New Theory of Gravity Decouples Space & Time

eldavojohn writes "Petr Horava, a physicist at the University of California in Berkeley, has a new theory about gravity and spacetime. At high energies, it actually snips any ties between space and time, yet at low energies devolves to equivalence with the theory of General Relativity, which binds them together. The theory is gaining popularity with physicists because it fits some observations better than Einstein's or Newton's solutions. It better predicts the movement of the planets (in an idealized case) and has a potential to create the illusion of dark matter. Another physicist calculated that under Horava Gravity, our universe would experience not a Big Bang but a Big Bounce — and the new theory reproduces the ripples from such an event in a way that matches measurements of the cosmic microwave background."

Re:Just wondering out loud...

[maxwell+demon]

Einstein's theories of relativity basically start by saying something to the effect of "Let us assume the speed of light to be the fastest anything can travel. If we assume this, then..."

Wrong.
Special relativity is built on two principles:

• The speed of light is the same in all inertial systems
• The laws of physics look the same in each inertial system

(actually, if you take Maxwell's equation into account, the first is just a special case of the second). Especially it does not postulate that there's nothing faster than light. Rather,

• it is a result of SR that anything slower than light cannot be accelerated to a speed faster than light (you'd need infinitely much energy to get it just to the speed of light)
• any action which goes faster than light would violate causality, so if in addition to SR we also assume causality, FTL cannot exist.
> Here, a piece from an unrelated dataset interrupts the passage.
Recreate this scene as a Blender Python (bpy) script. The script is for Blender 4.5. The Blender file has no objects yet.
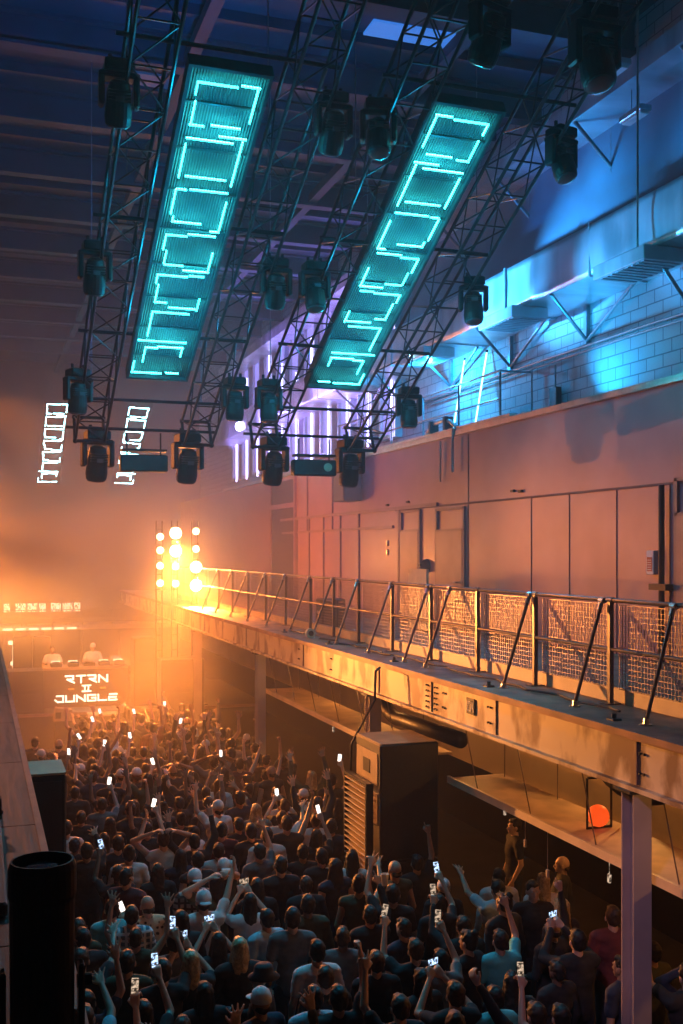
import bpy, bmesh, math, random
from mathutils import Vector, Matrix, noise
PI = math.pi
rnd = random.Random(11)
scene = bpy.context.scene
col = scene.collection
CAMZ = 5.6

# ------------------------------------------------------------------ materials
def mat(name, color, rough=.6, metal=0., var=.15, scale=6., bump=0., emit=None, estr=0., spec=.5, alt=None, stretch=(1, 1, 1)):
    m = bpy.data.materials.new(name); m.use_nodes = True
    nt = m.node_tree; b = nt.nodes['Principled BSDF']
    b.inputs['Roughness'].default_value = rough
    b.inputs['Metallic'].default_value = metal
    b.inputs['Specular IOR Level'].default_value = spec
    tc = nt.nodes.new('ShaderNodeTexCoord'); mp = nt.nodes.new('ShaderNodeMapping')
    mp.inputs['Scale'].default_value = stretch
    n = nt.nodes.new('ShaderNodeTexNoise'); n.inputs['Scale'].default_value = scale; n.inputs['Detail'].default_value = 5
    nt.links.new(tc.outputs['Object'], mp.inputs['Vector']); nt.links.new(mp.outputs['Vector'], n.inputs['Vector'])
    r = nt.nodes.new('ShaderNodeValToRGB')
    a = alt if alt else tuple(max(0, c * (1 - var * 2)) for c in color)
    r.color_ramp.elements[0].position = .32; r.color_ramp.elements[1].position = .62
    r.color_ramp.elements[0].color = (*a, 1); r.color_ramp.elements[1].color = (*color, 1)
    nt.links.new(n.outputs['Fac'], r.inputs['Fac']); nt.links.new(r.outputs['Color'], b.inputs['Base Color'])
    if bump:
        bp = nt.nodes.new('ShaderNodeBump'); bp.inputs['Strength'].default_value = bump; bp.inputs['Distance'].default_value = .02
        nt.links.new(n.outputs['Fac'], bp.inputs['Height']); nt.links.new(bp.outputs['Normal'], b.inputs['Normal'])
    if emit:
        b.inputs['Emission Color'].default_value = (*emit, 1); b.inputs['Emission Strength'].default_value = estr
    return m

def emat(name, color, strength, dots=0.):
    m = bpy.data.materials.new(name); m.use_nodes = True
    nt = m.node_tree; b = nt.nodes['Principled BSDF']
    b.inputs['Base Color'].default_value = (.02, .02, .02, 1)
    b.inputs['Emission Color'].default_value = (*color, 1)
    b.inputs['Emission Strength'].default_value = strength
    if dots:
        tc = nt.nodes.new('ShaderNodeTexCoord'); v = nt.nodes.new('ShaderNodeTexVoronoi')
        v.inputs['Scale'].default_value = dots; v.inputs['Randomness'].default_value = 0
        r = nt.nodes.new('ShaderNodeMapRange'); r.inputs[1].default_value = .3; r.inputs[2].default_value = .55
        r.inputs[3].default_value = strength * 1.8; r.inputs[4].default_value = strength * .35
        nt.links.new(tc.outputs['Object'], v.inputs['Vector']); nt.links.new(v.outputs['Distance'], r.inputs[0])
        nt.links.new(r.outputs[0], b.inputs['Emission Strength'])
    return m

def block_mat(name, c1, c2, cm, rot, bw=.45, bh=.22, mortar=.012, bump=.5):
    m = mat(name, c1, .75)
    nt = m.node_tree; b = nt.nodes['Principled BSDF']
    tc = nt.nodes.new('ShaderNodeTexCoord'); mp = nt.nodes.new('ShaderNodeMapping'); mp.inputs['Rotation'].default_value = rot
    br = nt.nodes.new('ShaderNodeTexBrick'); br.inputs['Scale'].default_value = 1
    br.inputs['Brick Width'].default_value = bw; br.inputs['Row Height'].default_value = bh; br.inputs['Mortar Size'].default_value = mortar
    br.inputs['Color1'].default_value = (*c1, 1); br.inputs['Color2'].default_value = (*c2, 1); br.inputs['Mortar'].default_value = (*cm, 1)
    sep = nt.nodes.new('ShaderNodeSeparateXYZ'); cb = nt.nodes.new('ShaderNodeCombineXYZ')
    nt.links.new(tc.outputs['Object'], sep.inputs[0]); nt.links.new(sep.outputs['Y'], cb.inputs['X']); nt.links.new(sep.outputs['Z'], cb.inputs['Y'])
    nt.links.new(cb.outputs[0], br.inputs['Vector']); nt.links.new(br.outputs['Color'], b.inputs['Base Color'])
    bp = nt.nodes.new('ShaderNodeBump'); bp.inputs['Strength'].default_value = bump; bp.inputs['Distance'].default_value = .03; bp.invert = True
    nt.links.new(br.outputs['Fac'], bp.inputs['Height']); nt.links.new(bp.outputs['Normal'], b.inputs['Normal'])
    return m

def plaid_mat(name, c1, c2, sc):
    m = mat(name, c1, .85); nt = m.node_tree; b = nt.nodes['Principled BSDF']
    tc = nt.nodes.new('ShaderNodeTexCoord'); k = nt.nodes.new('ShaderNodeTexBrick')
    k.offset = 0; k.inputs['Scale'].default_value = sc; k.inputs['Brick Width'].default_value = .5; k.inputs['Row Height'].default_value = .5
    k.inputs['Mortar Size'].default_value = .1
    k.inputs['Color1'].default_value = (*c1, 1); k.inputs['Color2'].default_value = (*[q * .6 for q in c1], 1); k.inputs['Mortar'].default_value = (*c2, 1)
    sep = nt.nodes.new('ShaderNodeSeparateXYZ'); cb = nt.nodes.new('ShaderNodeCombineXYZ')
    nt.links.new(tc.outputs['Object'], sep.inputs[0]); nt.links.new(sep.outputs['X'], cb.inputs['X']); nt.links.new(sep.outputs['Z'], cb.inputs['Y'])
    nt.links.new(cb.outputs[0], k.inputs['Vector']); nt.links.new(k.outputs['Color'], b.inputs['Base Color'])
    return m

def leopard_mat(name):
    m = mat(name, (.3, .2, .1), .85); nt = m.node_tree; b = nt.nodes['Principled BSDF']
    tc = nt.nodes.new('ShaderNodeTexCoord'); v = nt.nodes.new('ShaderNodeTexVoronoi'); v.inputs['Scale'].default_value = 22
    r = nt.nodes.new('ShaderNodeValToRGB'); r.color_ramp.elements[0].position = .3; r.color_ramp.elements[0].color = (.02, .015, .01, 1)
    r.color_ramp.elements[1].position = .45; r.color_ramp.elements[1].color = (.55, .42, .28, 1)
    nt.links.new(tc.outputs['Object'], v.inputs['Vector']); nt.links.new(v.outputs['Distance'], r.inputs['Fac']); nt.links.new(r.outputs['Color'], b.inputs['Base Color'])
    return m

M = {
 'black': mat('black_metal', (.018, .018, .02), .45, .3, .2, 8),
 'truss': mat('truss_metal', (.06, .06, .065), .32, .85, .15, 10),
 'plastic': mat('black_plastic', (.012, .012, .014), .45, 0, .2, 12, spec=.3),
 'lens': mat('glass_lens', (.12, .12, .14), .08, .2, .05, 5, spec=.9),
 'housing': mat('panel_housing', (.05, .06, .065), .5, .3, .2, 5),
 'pinkwall': mat('painted_board', (.40, .235, .27), .40, 0, .10, .9, alt=(.31, .18, .21), bump=.05),
 'pinktrim': mat('painted_trim', (.30, .19, .18), .5, 0, .1, 2),
 'doorpaint': mat('door_paint', (.38, .23, .21), .45, 0, .1, 2),
 'darkpaint': mat('dark_paint', (.05, .035, .035), .6, 0, .2, 2),
 'seam': mat('panel_seam', (.17, .095, .10), .7, 0, .1, 3),
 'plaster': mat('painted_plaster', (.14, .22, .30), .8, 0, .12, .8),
 'block': block_mat('painted_blockwork', (.42, .45, .48), (.36, .39, .43), (.15, .17, .2), (0, 0, 0)),
 'duct': mat('galvanised_duct', (.62, .66, .70), .38, .55, .2, .9, .25, stretch=(1, 2.2, .5)),
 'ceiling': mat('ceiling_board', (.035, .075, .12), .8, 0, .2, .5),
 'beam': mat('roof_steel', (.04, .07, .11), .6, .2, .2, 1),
 'floor': mat('venue_floor', (.02, .018, .018), .8, 0, .2, 2, spec=.15),
 'cream': mat('weathered_cream_steel', (.66, .56, .40), .5, .1, .1, 3.2, .15, alt=(.24, .15, .09), stretch=(1, .8, .45)),
 'deck': mat('rusty_deck_plate', (.46, .25, .15), .6, .1, .3, 2.5, .3, alt=(.18, .10, .07)),
 'toe': mat('toe_board_paint', (.72, .58, .40), .5, 0, .1, 3),
 'rail': mat('galvanised_rail', (.12, .095, .09), .35, .6, .15, 5),
 'clamp': mat('bright_clamp', (.65, .6, .55), .3, .8, .1, 5),
 'wire': mat('mesh_wire', (.24, .19, .17), .4, .6, .1, 5),
 'canopy': mat('canopy_board', (.72, .54, .38), .6, 0, .15, 3, .1),
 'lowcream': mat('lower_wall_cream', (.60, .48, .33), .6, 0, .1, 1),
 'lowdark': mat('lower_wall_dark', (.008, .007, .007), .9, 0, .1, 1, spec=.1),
 'wood': mat('parapet_planks', (.16, .105, .08), .55, 0, .2, 5, .3, alt=(.06, .04, .03), stretch=(6, .35, 1)),
 'woodedge': mat('parapet_edge', (.42, .28, .2), .5, 0, .15, 6),
 'plywood': mat('birch_ply', (.45, .33, .22), .5, 0, .15, 4),
 'speaker': mat('speaker_cabinet', (.02, .016, .015), .5, 0, .2, 30, .1),
 'grille': mat('speaker_grille', (.07, .06, .055), .5, .5, .2, 80),
 'column': mat('painted_column', (.42, .36, .38), .5, .1, .1, 2),
 'booth': mat('booth_banner', (.07, .035, .018), .6, 0, .1, 3),
 'white': mat('white_paint', (.8, .78, .75), .5, 0, .05, 4),
 'red': mat('red_paint', (.5, .05, .03), .5),
 'skin': mat('skin', (.52, .33, .25), .5, 0, .06, 9),
 'skin2': mat('skin_tan', (.36, .21, .14), .5, 0, .06, 9),
 'skin3': mat('skin_brown', (.16, .085, .055), .5, 0, .06, 9),
 'hair': mat('dark_hair', (.016, .010, .008), .6, 0, .3, 40, .3),
 'brown': mat('brown_hair', (.05, .026, .015), .6, 0, .3, 40, .3),
 'blonde': mat('blonde_hair', (.55, .40, .22), .42, 0, .25, 40, .3),
 't_dark': mat('black_cotton', (.022, .021, .024), .85, 0, .2, 9),
 't_navy': mat('navy_cotton', (.02, .03, .06), .85, 0, .2, 9),
 't_grey': mat('grey_cotton', (.17, .165, .17), .85, 0, .15, 9),
 't_maroon': mat('maroon_cotton', (.14, .025, .03), .85, 0, .15, 9),
 't_olive': mat('olive_cotton', (.07, .07, .035), .85, 0, .15, 9),
 't_white': mat('white_cotton', (.72, .70, .70), .85, 0, .06, 9),
 't_pale': mat('pale_blue_cotton', (.42, .58, .68), .85, 0, .08, 9),
 't_teal': mat('teal_cotton', (.10, .52, .55), .85, 0, .08, 9),
 't_plaid': plaid_mat('checked_cotton', (.35, .3, .3), (.04, .03, .03), 7),
 't_blueplaid': plaid_mat('blue_checked_cotton', (.12, .28, .38), (.6, .7, .75), 7),
 't_leopard': leopard_mat('leopard_cotton'),
 'denim': mat('dark_denim', (.025, .03, .045), .85, 0, .2, 9),
 'cap': mat('white_cap', (.75, .74, .76), .75),
 'capdark': mat('dark_cap', (.03, .03, .035), .75),
 'eye': mat('eye', (.5, .5, .5), .2, 0, 0),
 'led': emat('led_pixels', (.04, .88, .88), 24, 26),
 'led2': emat('led_pixels_far', (.35, .95, 1.0), 22),
 'warm': emat('tungsten', (1, .58, .22), 60),
 'warm2': emat('tungsten_small', (1, .6, .25), 22),
 'phone_w': emat('phone_screen_white', (1, .86, .75), 3),
 'boothpane': None,
 'phone_b': emat('phone_screen_blue', (.5, .7, 1), 1.0),
 'phone_d': emat('phone_screen_dim', (.9, .65, .45), .45),
 'text': emat('lit_lettering', (1, .84, .6), 3),
 'signorange': emat('orange_lettering', (1, .25, .03), 1.2),
 'boothlit': emat('lit_shelf', (1, .72, .45), 2.2),
 'violet': emat('violet_strip_glow', (.36, .30, 1.0), 1.1),  # glow standing in for violet light on the wall columns
 'tube': emat('blue_tube', (.2, .75, 1.0), 9),
 'violetedge': emat('violet_tube', (.55, .5, 1.0), 7),  # brighter glow standing in for the lit edges of those columns
 'orangeball': emat('orange_globe', (1, .085, .01), 1.0),
 'cablejacket': mat('cable_rubber', (.012, .012, .012), .5),
 'pipe': mat('steel_conduit', (.25, .28, .3), .4, .5),
}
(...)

However, you can describe hypothetical faster-than-light particles in SRT (so-called tachyons; those cannot be decelerated to below the speed of light), and AFAIK there have been experiments to look for them. Note however that as soon as you add quantum mechanics to the picture, even with tachyons no information can be transmitted faster than light (local disturbances in he quantum tachyon field only propagate with light speed).

General relativity adds the equivalence principle (locally you cannot distinguish between gravitation and acceleration) and the demand of general covariance (the equations must look the same regardless of choice of coordinates, even if those don't correspond to an inertial system).

Re:Just wondering out loud...

[maxwell+demon]

What if the laws of physics aren't the same in all systems?

Then we need a new theory.

I have occasionally toyed with the idea that the heliosphere acts as a kind of lens distorting the apparent operations of the outside universe. Sort of an updated sublunar/supralunar idea.

Well, "the same in all systems" in the post above didn't refer to "at different places in the universe", but "as seen/described by different observers in the same part of the universe".
That doesn't mean we don't also assume that the laws of nature are always and everywhere the same. Indeed, that's basically always assumed.

How can we test if the laws of physics operate the same on all scales?

By applying the laws we found locally to observations of distant objects, and seeing if they fit. For example, we can look at the spectra of distant stars and look if we get the same atomic spectral lines as on earth. This works great; so we know that atomic physics obviously works the same in distant stars. Also we can observe the 21cm hydrogen line everywhere in space, so atomic physics seems to apply also in between the stars.

Where we do have some problems is with large scale gravitation (what we describe with dark matter and dark energy). However, the local effects of those deviations are small enough that we couldn't measure them directly anyway, so it's also no evidence that the local laws of physics are different than the distant ones, even if those effects are to be described with modified theories.

Could the Voyager Anomaly be evidence that "local" physics is not universal?

No, it's much too small for that. To be an indication for different physics "outside" it would have to be such a large deviation that we would have to have detected the difference if it applied to Earth.